I remember playing little league baseball in 5th grade. It was my first year to play organized baseball so I had a lot to learn. I wasn’t very good at catching and even worse at hitting. While I learned some valuable lessons that enabled me to play much better as an adult, at this point as a kid, I was pretty pathetic.
I wanted so badly to play well. I recall reading a book about Mickey Mantle. Inspired, I would head to the baseball field ready to hit a string of homeruns – only to strike out. With each discouraging performance, I would bear down and try harder. The more intently I tried, the worse I did. The first time I actually got a hit I almost didn’t know what to do next.

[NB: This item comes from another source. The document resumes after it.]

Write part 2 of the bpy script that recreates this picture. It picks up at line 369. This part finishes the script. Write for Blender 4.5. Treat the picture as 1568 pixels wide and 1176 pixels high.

Similarly, I see couples who are struggling in their relationships. The natural thing to do is to turn their attention onto their relational issues – which they sometimes do with a vengeance. It frequently seems like the more they bear down, determined to fix the identified problems, the worse things get. So, they get more intense and the relationship appears to stumble to a crawl.
And yet, what can help relieve this pressure sometimes is to change the focus from an “us” to a “me.” Rather than focusing on what my partner needs to change in this relationship, I may need to attend with intentional focus to what I need to do to improve myself.
Today, as you examine the landscape of your significant relationship, I encourage you to focus solely on what action you alone can take that might improve you and in turn the relationship. And then . . . do it . . . and see what happens.